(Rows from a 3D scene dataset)

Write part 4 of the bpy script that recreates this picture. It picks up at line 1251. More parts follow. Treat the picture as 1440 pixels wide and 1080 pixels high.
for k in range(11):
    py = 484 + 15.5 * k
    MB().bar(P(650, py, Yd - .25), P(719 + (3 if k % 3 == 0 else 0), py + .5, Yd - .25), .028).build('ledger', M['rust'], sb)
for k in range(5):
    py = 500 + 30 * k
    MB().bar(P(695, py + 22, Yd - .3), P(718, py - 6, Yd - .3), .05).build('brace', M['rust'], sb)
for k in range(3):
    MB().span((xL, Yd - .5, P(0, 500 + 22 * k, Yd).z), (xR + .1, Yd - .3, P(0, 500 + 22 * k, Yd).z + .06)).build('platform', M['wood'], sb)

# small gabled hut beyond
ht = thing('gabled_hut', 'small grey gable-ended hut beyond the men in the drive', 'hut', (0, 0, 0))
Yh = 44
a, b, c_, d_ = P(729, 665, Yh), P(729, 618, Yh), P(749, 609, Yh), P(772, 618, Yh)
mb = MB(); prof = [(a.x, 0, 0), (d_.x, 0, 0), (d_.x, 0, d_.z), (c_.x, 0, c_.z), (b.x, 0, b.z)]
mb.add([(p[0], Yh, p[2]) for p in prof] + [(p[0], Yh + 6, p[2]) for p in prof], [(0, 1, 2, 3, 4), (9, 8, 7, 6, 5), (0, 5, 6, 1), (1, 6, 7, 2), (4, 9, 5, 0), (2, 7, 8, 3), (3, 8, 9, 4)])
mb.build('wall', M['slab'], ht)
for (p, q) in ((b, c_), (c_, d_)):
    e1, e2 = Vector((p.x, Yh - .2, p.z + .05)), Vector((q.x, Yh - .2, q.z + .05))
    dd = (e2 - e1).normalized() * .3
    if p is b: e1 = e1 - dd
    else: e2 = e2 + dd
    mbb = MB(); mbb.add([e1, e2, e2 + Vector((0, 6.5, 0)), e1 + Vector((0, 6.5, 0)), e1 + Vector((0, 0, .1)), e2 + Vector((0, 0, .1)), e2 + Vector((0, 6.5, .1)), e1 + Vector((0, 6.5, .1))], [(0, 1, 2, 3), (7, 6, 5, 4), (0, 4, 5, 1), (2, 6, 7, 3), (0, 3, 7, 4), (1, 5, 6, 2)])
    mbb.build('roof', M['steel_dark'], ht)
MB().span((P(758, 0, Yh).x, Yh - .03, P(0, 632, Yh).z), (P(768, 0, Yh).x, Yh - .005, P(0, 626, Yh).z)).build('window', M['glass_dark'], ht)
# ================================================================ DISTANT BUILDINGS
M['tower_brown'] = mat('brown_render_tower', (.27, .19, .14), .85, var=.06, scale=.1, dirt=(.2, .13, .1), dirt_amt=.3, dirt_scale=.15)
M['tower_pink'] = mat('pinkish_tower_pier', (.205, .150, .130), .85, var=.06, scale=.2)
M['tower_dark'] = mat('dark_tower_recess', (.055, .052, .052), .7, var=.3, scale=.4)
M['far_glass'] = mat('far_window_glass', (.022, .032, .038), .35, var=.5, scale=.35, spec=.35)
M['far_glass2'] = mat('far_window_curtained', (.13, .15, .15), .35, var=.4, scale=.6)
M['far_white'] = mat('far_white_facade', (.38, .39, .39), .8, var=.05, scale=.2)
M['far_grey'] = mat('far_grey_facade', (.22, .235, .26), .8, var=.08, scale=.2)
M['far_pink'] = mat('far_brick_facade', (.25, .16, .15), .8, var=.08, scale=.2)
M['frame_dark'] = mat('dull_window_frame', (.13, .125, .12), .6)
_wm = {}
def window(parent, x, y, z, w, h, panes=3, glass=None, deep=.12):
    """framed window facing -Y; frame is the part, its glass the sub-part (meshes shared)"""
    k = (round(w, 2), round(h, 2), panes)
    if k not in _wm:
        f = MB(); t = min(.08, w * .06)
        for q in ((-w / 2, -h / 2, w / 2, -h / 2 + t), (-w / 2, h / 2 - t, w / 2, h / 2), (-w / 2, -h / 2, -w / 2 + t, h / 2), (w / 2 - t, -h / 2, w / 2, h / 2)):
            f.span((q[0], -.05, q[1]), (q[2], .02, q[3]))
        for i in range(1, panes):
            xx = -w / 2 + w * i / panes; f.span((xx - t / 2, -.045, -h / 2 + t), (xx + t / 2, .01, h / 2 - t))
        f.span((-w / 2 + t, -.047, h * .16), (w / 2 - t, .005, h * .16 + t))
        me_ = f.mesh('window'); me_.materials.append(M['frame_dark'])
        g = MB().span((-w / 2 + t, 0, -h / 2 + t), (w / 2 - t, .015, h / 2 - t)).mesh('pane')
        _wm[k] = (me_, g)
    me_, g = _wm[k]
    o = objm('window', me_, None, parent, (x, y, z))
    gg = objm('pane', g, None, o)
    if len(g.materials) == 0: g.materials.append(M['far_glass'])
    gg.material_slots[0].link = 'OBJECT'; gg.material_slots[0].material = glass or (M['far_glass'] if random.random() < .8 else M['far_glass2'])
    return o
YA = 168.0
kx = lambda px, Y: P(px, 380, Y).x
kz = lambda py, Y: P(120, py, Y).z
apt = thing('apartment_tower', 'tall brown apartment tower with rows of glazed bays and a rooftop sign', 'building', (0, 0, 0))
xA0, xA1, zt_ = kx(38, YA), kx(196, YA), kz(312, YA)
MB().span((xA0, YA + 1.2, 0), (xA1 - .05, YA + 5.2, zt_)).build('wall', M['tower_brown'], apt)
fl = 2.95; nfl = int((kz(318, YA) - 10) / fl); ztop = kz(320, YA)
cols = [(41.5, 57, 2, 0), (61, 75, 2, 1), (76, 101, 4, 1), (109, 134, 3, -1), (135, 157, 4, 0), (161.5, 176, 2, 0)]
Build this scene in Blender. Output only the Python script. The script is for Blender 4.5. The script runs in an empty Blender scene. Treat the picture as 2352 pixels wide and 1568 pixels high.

Goal: What is needed is an exact copy of the lines from the start of the listing through the line where "MB().span((xL, Yd - .5, P(0, 500" sits, please, both end lines included and nothing more.

Reply to the exercise:
Write part 4 of the bpy script that recreates this picture. It picks up at line 1251. More parts follow. Treat the picture as 1440 pixels wide and 1080 pixels high.
for k in range(11):
    py = 484 + 15.5 * k
    MB().bar(P(650, py, Yd - .25), P(719 + (3 if k % 3 == 0 else 0), py + .5, Yd - .25), .028).build('ledger', M['rust'], sb)
for k in range(5):
    py = 500 + 30 * k
    MB().bar(P(695, py + 22, Yd - .3), P(718, py - 6, Yd - .3), .05).build('brace', M['rust'], sb)
for k in range(3):
    MB().span((xL, Yd - .5, P(0, 500 + 22 * k, Yd).z), (xR + .1, Yd - .3, P(0, 500 + 22 * k, Yd).z + .06)).build('platform', M['wood'], sb)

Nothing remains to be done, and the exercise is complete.